Rumi is especially popular among Iranians, Turks, and South Asians, typically under the title mawlana or mevlana (“our master”) or mevlevi (“my master”), or simply as Rumi (pronounced roo-MEE; meaning “Roman” or, more accurately, “Byzantine,” since he lived in former Byzantine territory under the Seljuq Sultanate of “Rum” or “Rome.” The Mevlevi Sufi order, which was founded after his death, is best known in the West as the “Whirling Dervishes.” They are famous for using music and ritual dance as means of meditation and of drawing near to God.
Rumi’s work has been widely translated, and I’m told that he has been, and may still be, the most popular or best selling poet in the United States. (He’s very fashionable among adherents of “New Age” thinking, though I’m not at all sure that they understand him as he would have wanted to be understood.)

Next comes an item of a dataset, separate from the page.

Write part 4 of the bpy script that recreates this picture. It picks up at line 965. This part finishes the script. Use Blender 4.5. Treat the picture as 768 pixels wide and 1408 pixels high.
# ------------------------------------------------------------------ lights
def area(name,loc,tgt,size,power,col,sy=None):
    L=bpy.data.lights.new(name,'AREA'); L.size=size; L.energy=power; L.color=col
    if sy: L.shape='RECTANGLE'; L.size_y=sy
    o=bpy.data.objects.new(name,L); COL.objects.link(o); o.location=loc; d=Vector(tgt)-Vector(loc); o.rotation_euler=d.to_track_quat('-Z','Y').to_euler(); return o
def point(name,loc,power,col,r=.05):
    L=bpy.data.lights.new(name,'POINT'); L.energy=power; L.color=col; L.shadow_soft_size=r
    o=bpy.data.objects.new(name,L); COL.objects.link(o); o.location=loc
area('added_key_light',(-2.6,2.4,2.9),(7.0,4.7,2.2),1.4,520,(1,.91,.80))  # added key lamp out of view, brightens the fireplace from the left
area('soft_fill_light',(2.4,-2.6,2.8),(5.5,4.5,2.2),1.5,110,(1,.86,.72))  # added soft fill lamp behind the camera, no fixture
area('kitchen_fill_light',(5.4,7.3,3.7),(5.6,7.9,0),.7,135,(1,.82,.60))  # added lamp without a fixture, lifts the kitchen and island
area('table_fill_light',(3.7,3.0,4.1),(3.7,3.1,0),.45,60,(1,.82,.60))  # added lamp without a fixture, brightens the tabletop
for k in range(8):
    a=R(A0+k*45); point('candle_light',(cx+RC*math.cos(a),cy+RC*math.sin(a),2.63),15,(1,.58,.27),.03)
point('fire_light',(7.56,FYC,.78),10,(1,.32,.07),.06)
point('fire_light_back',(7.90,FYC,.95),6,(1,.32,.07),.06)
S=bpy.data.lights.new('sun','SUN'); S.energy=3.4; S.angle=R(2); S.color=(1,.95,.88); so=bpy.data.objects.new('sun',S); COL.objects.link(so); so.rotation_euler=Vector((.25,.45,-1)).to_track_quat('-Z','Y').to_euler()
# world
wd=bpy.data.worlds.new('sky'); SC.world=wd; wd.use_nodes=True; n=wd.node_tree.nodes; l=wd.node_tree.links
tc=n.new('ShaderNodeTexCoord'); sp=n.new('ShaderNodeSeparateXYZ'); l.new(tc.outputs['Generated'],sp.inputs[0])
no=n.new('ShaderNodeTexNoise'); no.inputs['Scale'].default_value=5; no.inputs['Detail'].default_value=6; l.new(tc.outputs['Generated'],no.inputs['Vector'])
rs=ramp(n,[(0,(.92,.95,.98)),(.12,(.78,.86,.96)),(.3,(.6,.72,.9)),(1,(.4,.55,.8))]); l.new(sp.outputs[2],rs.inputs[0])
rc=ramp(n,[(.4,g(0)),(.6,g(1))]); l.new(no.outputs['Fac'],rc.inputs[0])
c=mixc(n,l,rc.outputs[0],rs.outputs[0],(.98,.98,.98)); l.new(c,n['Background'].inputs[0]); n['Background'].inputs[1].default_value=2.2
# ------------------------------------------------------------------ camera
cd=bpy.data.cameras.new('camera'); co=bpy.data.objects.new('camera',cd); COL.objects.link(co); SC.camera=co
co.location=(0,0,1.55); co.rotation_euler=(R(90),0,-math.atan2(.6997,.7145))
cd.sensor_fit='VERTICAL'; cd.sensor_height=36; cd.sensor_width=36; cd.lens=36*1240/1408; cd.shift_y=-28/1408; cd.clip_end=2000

He’s also very quotable. (You’re probably aware of the story of the blind men and the elephant, which appears in the Mathnawi.)
But I want to cite one particular passage of his poetry, which seems to me to be laying out a curious theory of a kind of “evolution”:
I died as a mineral and became a plant.
I died as plant and rose to animal.
I died as animal and I was Man.
Why should I fear? When was I less by dying?
Yet once more I shall die as Man, to soar
With angels bless’d; but even from angelhood
I must pass on: all except God doth perish.
When I have sacrificed my angel-soul,
I shall become what no mind e’er conceived.
Oh, let me not exist! For Non-existence
Proclaims in organ tones,
To Him we shall return.
In the end, he’s talking about a mystical union with the divine. But it seems to me not unreasonable to read him as talking, also, about a kind of human deification.
Anyway, I share the passage with you as something to think about.